L’ascesa nel mestiere non tarderà ad arrivare ed è anche l’affermazione del trasporto personale verso i cavalli che si rinnova ad ogni ferrata nel gesto semplice di una carezza, di un richiamo tenero o da quella corrispondenza di sguardi capace di comunicare più di mille parole. Emozioni difficili da narrare ma anche sentimenti contrastanti come la paura, il distacco e poi, infine, la fiducia. È quest’ultima la vera chiave di accesso al cuore del cavallo, sostiene Giuseppe, perché “l’emozione più grande di questo lavoro si prova quando l’animale capisce che può fidarsi e allora inizia veramente a seguirti”. Quanto basta per dire che quello del maniscalco è un mestiere che “passa dalle mani ma soprattutto dal cuore”, lo stesso che lui ci ha messo quando, in un periodo familiare difficile, è riuscito, contro ogni previsione, a qualificarsi nel mondiale di mascalcia a Calgary, in Canada.
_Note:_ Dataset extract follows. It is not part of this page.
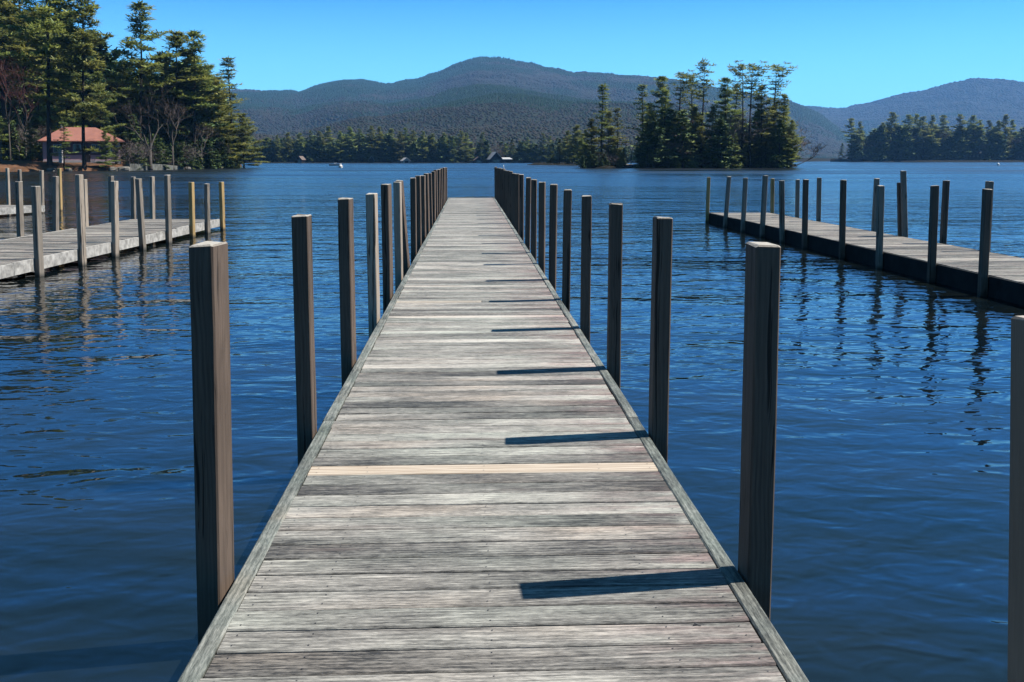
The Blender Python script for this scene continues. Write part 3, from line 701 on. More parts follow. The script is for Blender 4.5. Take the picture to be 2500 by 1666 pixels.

Oggi guardandosi indietro, oltre i numerosi riconoscimenti, tra le istantanee che ritornano c’è quella dello stallone Superbo, scattata poco prima che morisse a Piacenza. Lui è il cavallo dal mantello grigio, che Giuseppe ha ferrato per più di venti anni, che ha visto crescere come un figlio e per il quale ha pianto. A distanza di anni dalla sua scomparsa quella foto suscita ancora emozioni forti come l’immagine di Bertil, il costosissimo cavallo di razza di una scuderia milanese che ha aiutato per superare una crepa sanguinante allo zoccolo che non riusciva a sanarsi. Bertil dopo sei mesi di ferrature e cure ha ripreso a gareggiare e vincere, da campione, con l’orgoglio di Giuseppe che nel trattare il cavallo ha messo in campo le conoscenze eredità degli studi ma anche gli insegnamenti acquisiti nelle botteghe dei vecchi maniscalchi, frequentate nei primi anni di attività.
I mestieri, da sempre, si sa, passano anche dall’esperienza tramandata e nel suo caso quest’ultima si è tradotta nel valore del rispetto dell’animale e del supporto che le mani di un maniscalco possono dare per migliorarne la qualità della vita. Le costanti in un mondo come quello della mascalcia che, da nord a sud, negli anni ha subito una profonda mutazione.
Il “ferracavalli” di un tempo riporta alle antiche botteghe di paese come quella, risalente a fine dell’ 800, appartenuta al maestro Natale Fina a Castelbuono, paese dell’entroterra in provincia di Palermo, conosciuto anche come il veterinario. All’epoca, infatti, erano i cavalli a raggiungere il maniscalco e non il contrario come accade oggi e spesso lo si faceva anche per ricevere assistenza veterinaria. Periodi storici nei quali ogni borgo aveva il proprio ferracavallo in un mondo che lavorava e si muoveva principalmente su spinta animale. I maestri di allora erano anche fabbri di precisione che lavoravano tanto per gli animali destinati ai lavori pesanti quanto per quelli da strada.
La definizione di artista arriva da quelle realtà rurali nelle quali gli artigiani seguivano tutte le fasi della ferratura a mano: tagliavano la verga, la piegavano su misura a caldo e la applicavano, non prima di avere bilanciato gli zoccoli e valutato andatura e appoggio di ogni cavallo. Il lavoro di precisione al quale spesso si aggiungeva quello di cura con l’utilizzo dell’arnese per la castrazione, la levigatura dei denti e la toilettatura.
Di quelle storie di maestri del passato oggi rimane un ricordo sbiadito, le emozioni che accompagnano un mestiere intramontabile continuano invece a vivere nelle testimonianze come quelle di Giuseppe Gandini e nei luoghi di una memoria che riporta agli anelli sui muri e la forgia dell’antica bottega dismessa del borgo delle Madonie, nel cuore della Sicilia.
Lì dove la tecnologia non potrà mai arrivare perché messa al cospetto di un mestiere nel quale l’occhio e l’intuito umano marcano ancora la differenza. Difficilmente, è la convinzione di Giuseppe, l’intelligenza artificiale potrà replicare le “malizie” che i vecchi artigiani trasferivano agli apprendisti, legate alle andature e ad altri particolari del cavallo. I segreti del mestiere che non possono prescindere dalla componente umana, quella che passa dal legame antico con i cavalli.
A ritornare sono ancora una volta quegli sguardi capaci di parlare, perché, come dice Giuseppe, “l’animale ci mette sempre il cuore, nel caso dell’uomo non è così scontato e, quindi, per non sbagliare, è sempre meglio stare dalla parte del cavallo”.